What the task requires: Could you transcribe the material below exactly, without leaving out a single line?

^^^^

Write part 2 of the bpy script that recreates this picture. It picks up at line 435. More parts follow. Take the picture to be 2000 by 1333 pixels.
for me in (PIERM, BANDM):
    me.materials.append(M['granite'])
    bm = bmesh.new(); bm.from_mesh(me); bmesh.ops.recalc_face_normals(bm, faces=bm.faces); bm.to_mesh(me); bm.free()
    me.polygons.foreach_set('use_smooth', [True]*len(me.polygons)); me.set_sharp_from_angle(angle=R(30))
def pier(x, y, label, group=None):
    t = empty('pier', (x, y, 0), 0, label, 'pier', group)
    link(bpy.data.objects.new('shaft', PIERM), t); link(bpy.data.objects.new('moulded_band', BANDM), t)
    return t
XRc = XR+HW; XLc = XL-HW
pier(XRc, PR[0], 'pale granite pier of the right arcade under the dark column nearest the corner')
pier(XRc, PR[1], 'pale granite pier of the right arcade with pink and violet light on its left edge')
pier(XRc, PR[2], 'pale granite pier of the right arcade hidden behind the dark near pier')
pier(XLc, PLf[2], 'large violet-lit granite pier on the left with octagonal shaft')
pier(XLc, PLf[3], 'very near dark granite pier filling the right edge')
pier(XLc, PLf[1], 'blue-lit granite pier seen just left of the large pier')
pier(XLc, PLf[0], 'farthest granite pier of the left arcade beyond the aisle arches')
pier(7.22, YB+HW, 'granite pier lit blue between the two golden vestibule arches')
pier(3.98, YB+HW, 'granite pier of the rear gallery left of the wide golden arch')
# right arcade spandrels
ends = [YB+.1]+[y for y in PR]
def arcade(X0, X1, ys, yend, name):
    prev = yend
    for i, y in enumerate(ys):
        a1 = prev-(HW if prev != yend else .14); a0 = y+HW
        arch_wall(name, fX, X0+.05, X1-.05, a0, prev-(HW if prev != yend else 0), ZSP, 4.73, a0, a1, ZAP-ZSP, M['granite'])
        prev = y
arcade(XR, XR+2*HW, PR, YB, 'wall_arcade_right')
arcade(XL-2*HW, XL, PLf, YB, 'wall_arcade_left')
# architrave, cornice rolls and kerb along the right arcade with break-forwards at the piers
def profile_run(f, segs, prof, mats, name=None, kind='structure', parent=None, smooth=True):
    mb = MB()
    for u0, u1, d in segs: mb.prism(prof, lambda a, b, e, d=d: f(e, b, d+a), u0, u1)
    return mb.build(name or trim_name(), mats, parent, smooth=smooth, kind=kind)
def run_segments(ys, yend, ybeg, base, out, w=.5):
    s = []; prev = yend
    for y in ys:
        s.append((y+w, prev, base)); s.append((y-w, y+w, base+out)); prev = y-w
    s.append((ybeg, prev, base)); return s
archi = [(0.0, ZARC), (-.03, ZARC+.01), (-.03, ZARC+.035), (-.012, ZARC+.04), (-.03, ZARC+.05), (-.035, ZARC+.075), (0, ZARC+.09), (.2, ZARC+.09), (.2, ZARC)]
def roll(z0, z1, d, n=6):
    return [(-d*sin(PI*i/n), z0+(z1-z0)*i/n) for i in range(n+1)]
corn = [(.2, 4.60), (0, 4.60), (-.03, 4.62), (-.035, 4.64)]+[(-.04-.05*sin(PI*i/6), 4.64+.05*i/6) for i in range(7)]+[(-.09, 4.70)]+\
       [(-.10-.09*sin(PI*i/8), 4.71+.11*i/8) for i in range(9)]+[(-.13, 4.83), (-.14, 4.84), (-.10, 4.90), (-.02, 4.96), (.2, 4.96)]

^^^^

Response to this task:
Write part 2 of the bpy script that recreates this picture. It picks up at line 435. More parts follow. Take the picture to be 2000 by 1333 pixels.
for me in (PIERM, BANDM):
    me.materials.append(M['granite'])
    bm = bmesh.new(); bm.from_mesh(me); bmesh.ops.recalc_face_normals(bm, faces=bm.faces); bm.to_mesh(me); bm.free()
    me.polygons.foreach_set('use_smooth', [True]*len(me.polygons)); me.set_sharp_from_angle(angle=R(30))
def pier(x, y, label, group=None):
    t = empty('pier', (x, y, 0), 0, label, 'pier', group)
    link(bpy.data.objects.new('shaft', PIERM), t); link(bpy.data.objects.new('moulded_band', BANDM), t)
    return t
XRc = XR+HW; XLc = XL-HW
pier(XRc, PR[0], 'pale granite pier of the right arcade under the dark column nearest the corner')
pier(XRc, PR[1], 'pale granite pier of the right arcade with pink and violet light on its left edge')
pier(XRc, PR[2], 'pale granite pier of the right arcade hidden behind the dark near pier')
pier(XLc, PLf[2], 'large violet-lit granite pier on the left with octagonal shaft')
pier(XLc, PLf[3], 'very near dark granite pier filling the right edge')
pier(XLc, PLf[1], 'blue-lit granite pier seen just left of the large pier')
pier(XLc, PLf[0], 'farthest granite pier of the left arcade beyond the aisle arches')
pier(7.22, YB+HW, 'granite pier lit blue between the two golden vestibule arches')
pier(3.98, YB+HW, 'granite pier of the rear gallery left of the wide golden arch')
# right arcade spandrels
ends = [YB+.1]+[y for y in PR]
def arcade(X0, X1, ys, yend, name):
    prev = yend
    for i, y in enumerate(ys):
        a1 = prev-(HW if prev != yend else .14); a0 = y+HW
        arch_wall(name, fX, X0+.05, X1-.05, a0, prev-(HW if prev != yend else 0), ZSP, 4.73, a0, a1, ZAP-ZSP, M['granite'])
        prev = y
arcade(XR, XR+2*HW, PR, YB, 'wall_arcade_right')
arcade(XL-2*HW, XL, PLf, YB, 'wall_arcade_left')
# architrave, cornice rolls and kerb along the right arcade with break-forwards at the piers
def profile_run(f, segs, prof, mats, name=None, kind='structure', parent=None, smooth=True):
    mb = MB()
    for u0, u1, d in segs: mb.prism(prof, lambda a, b, e, d=d: f(e, b, d+a), u0, u1)
    return mb.build(name or trim_name(), mats, parent, smooth=smooth, kind=kind)
def run_segments(ys, yend, ybeg, base, out, w=.5):
    s = []; prev = yend
    for y in ys:
        s.append((y+w, prev, base)); s.append((y-w, y+w, base+out)); prev = y-w
    s.append((ybeg, prev, base)); return s
archi = [(0.0, ZARC), (-.03, ZARC+.01), (-.03, ZARC+.035), (-.012, ZARC+.04), (-.03, ZARC+.05), (-.035, ZARC+.075), (0, ZARC+.09), (.2, ZARC+.09), (.2, ZARC)]
def roll(z0, z1, d, n=6):
    return [(-d*sin(PI*i/n), z0+(z1-z0)*i/n) for i in range(n+1)]
corn = [(.2, 4.60), (0, 4.60), (-.03, 4.62), (-.035, 4.64)]+[(-.04-.05*sin(PI*i/6), 4.64+.05*i/6) for i in range(7)]+[(-.09, 4.70)]+\
       [(-.10-.09*sin(PI*i/8), 4.71+.11*i/8) for i in range(9)]+[(-.13, 4.83), (-.14, 4.84), (-.10, 4.90), (-.02, 4.96), (.2, 4.96)]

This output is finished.